I know that the way I look has been an advantage for me because women are judged by the way we look. I have probably been offered more help in stores. I have probably made more money in my career. I know I have been judged far less than others. I know there are advantages I cannot see because that is how privilege works. I get that.
But I don’t want to be called pretty. I don’t want anyone to give me compliments based on the way I look. When I was a child, I was always complimented on my appearance … right before I was raped … for money. When I was a child, it appeared that a beautiful person was someone to be bought, rented, owned or controlled. A beautiful person was held the same value as a beautiful trinket … a trinket that would be purchased, placed on a mantle and shown to others. “Look at the beautiful thing that I own”. “I have always wanted one of these”. Money talked, and beauty was to be owned.
Some may think that I am too sensitive. Some may think that my past has damaged my perception. Some may think that the men from my childhood have ruined my chances of relating to any man in adulthood. Believe me, I have thought of that. But I have also seen how society treats women. The focus on a woman’s appearance is everywhere. A woman can’t be fat. A woman can’t be old. A woman can’t have wrinkles. A woman can’t have grey hair. A woman can’t have cellulite. A woman has to dress for her assets.
I watch the response to my son and my daughter (who are twins).

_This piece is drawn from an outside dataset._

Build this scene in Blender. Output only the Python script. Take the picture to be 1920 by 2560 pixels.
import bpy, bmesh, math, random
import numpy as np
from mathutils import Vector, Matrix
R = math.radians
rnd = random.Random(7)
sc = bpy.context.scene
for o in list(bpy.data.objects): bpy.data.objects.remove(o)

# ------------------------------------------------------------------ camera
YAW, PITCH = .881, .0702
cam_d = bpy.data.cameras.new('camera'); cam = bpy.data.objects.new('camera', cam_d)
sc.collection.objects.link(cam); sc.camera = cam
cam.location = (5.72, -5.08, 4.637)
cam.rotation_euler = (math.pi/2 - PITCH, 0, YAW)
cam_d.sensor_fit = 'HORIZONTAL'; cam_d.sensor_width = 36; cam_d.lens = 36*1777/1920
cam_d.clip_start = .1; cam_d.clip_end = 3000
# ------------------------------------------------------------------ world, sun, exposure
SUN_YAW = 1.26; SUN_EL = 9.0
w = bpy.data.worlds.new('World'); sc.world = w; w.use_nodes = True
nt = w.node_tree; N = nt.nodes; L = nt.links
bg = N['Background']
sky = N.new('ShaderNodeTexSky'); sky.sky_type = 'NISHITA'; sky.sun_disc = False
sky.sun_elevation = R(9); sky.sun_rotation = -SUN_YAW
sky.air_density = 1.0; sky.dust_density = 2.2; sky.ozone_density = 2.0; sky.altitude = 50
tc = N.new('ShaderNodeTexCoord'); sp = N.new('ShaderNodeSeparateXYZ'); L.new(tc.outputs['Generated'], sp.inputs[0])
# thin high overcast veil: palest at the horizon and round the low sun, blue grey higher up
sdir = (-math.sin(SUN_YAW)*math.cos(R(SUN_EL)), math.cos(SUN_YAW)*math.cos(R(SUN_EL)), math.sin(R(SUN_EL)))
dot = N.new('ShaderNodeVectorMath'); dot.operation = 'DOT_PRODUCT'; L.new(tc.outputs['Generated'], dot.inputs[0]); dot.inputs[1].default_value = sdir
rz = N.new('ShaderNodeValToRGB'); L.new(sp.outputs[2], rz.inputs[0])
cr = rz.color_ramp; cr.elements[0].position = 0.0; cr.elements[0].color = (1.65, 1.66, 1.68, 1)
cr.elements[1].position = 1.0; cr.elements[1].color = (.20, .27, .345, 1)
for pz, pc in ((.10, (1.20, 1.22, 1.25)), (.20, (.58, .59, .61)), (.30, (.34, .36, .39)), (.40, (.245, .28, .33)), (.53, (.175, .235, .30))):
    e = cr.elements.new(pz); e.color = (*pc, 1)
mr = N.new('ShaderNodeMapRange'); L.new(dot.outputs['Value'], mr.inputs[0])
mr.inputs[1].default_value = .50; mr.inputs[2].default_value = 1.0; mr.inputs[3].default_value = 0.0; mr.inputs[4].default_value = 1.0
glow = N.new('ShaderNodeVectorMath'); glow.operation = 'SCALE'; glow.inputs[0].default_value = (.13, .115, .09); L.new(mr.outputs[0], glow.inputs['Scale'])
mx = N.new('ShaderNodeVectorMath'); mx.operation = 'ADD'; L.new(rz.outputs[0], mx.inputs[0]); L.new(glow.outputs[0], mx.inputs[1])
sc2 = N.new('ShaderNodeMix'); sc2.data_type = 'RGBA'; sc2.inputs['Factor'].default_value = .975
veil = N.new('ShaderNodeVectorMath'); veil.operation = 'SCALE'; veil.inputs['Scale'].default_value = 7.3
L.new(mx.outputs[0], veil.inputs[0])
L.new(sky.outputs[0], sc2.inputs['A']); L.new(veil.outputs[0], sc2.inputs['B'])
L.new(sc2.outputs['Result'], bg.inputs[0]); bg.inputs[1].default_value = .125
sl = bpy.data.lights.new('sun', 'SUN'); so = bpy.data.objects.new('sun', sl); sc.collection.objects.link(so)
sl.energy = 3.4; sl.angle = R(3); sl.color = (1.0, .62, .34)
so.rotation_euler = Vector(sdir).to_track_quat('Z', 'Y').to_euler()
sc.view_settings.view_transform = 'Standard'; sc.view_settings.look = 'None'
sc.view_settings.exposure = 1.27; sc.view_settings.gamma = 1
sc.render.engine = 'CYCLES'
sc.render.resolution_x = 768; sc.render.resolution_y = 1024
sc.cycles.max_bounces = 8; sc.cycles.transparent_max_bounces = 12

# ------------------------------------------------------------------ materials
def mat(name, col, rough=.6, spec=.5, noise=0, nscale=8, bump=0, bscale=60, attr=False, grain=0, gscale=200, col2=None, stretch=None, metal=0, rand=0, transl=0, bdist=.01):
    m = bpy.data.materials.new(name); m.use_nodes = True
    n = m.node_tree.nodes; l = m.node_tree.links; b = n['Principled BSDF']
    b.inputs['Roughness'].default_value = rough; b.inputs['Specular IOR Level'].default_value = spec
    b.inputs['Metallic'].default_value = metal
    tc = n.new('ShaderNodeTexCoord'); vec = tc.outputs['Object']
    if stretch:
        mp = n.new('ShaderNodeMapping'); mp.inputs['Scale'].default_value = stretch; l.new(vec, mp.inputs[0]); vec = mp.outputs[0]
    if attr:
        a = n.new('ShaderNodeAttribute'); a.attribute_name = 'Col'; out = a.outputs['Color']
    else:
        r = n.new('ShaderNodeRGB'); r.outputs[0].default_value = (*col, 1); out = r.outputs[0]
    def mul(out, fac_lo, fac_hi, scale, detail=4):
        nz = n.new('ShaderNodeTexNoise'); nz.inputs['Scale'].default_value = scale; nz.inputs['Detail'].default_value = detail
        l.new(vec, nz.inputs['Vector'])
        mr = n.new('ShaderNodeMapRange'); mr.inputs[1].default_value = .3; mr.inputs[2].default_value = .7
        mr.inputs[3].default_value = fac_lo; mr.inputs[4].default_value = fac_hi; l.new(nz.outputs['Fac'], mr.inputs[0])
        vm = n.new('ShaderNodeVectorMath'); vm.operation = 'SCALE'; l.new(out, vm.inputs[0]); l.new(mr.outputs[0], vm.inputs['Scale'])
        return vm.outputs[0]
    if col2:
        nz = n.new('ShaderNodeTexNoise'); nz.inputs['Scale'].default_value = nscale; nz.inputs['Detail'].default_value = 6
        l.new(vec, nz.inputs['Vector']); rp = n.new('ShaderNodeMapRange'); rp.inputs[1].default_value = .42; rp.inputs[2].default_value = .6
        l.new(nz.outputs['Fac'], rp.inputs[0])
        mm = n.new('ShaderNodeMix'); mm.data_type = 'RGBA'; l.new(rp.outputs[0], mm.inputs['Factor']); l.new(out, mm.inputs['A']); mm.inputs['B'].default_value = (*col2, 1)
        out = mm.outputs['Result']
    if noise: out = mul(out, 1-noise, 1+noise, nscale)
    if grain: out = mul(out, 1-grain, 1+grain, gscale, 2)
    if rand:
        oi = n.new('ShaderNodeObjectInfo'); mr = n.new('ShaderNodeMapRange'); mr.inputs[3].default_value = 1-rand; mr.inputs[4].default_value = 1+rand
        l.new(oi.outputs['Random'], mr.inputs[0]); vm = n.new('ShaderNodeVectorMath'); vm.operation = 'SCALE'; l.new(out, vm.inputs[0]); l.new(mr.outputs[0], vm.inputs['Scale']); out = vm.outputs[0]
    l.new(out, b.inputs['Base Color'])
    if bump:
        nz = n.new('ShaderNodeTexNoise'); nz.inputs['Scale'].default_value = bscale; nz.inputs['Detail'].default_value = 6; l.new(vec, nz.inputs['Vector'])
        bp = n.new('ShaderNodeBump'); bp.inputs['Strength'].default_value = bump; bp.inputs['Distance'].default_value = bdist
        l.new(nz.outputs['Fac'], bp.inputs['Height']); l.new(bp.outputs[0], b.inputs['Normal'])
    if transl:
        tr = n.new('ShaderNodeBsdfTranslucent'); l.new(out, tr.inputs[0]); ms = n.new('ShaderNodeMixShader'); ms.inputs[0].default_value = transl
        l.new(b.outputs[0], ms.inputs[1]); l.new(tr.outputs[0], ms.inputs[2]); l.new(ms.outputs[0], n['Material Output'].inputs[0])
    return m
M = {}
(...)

I see the difference. Although there is still some focus on my son’s looks, there is much more attention on my daughter’s appearance. What do they say about my son? He is strong. He is smart. He is a little entrepreneur. One day, he will be very successful. He will be a speech writer for the President.
But my daughter is so pretty. She is so cute. She is so petite. She has the most beautiful eyes. Her red hair is so unique. She looks like a little princess. She is wearing the cutest outfit. As a society, we start the brainwashing as soon as we can tell if they are a boy or a girl.
So don’t tell me I am pretty. Tell me I am courageous. Tell me I am strong. Tell me I am intelligent. Tell me I am honest or truthful or vulnerable. Tell me I have it together. Tell me I am an amazing parent. Tell me you respect me. But don’t focus on my appearance. I am not here to be something you can look at, purchase or show off to others. I am a person. I have value. And that value doesn’t have a price.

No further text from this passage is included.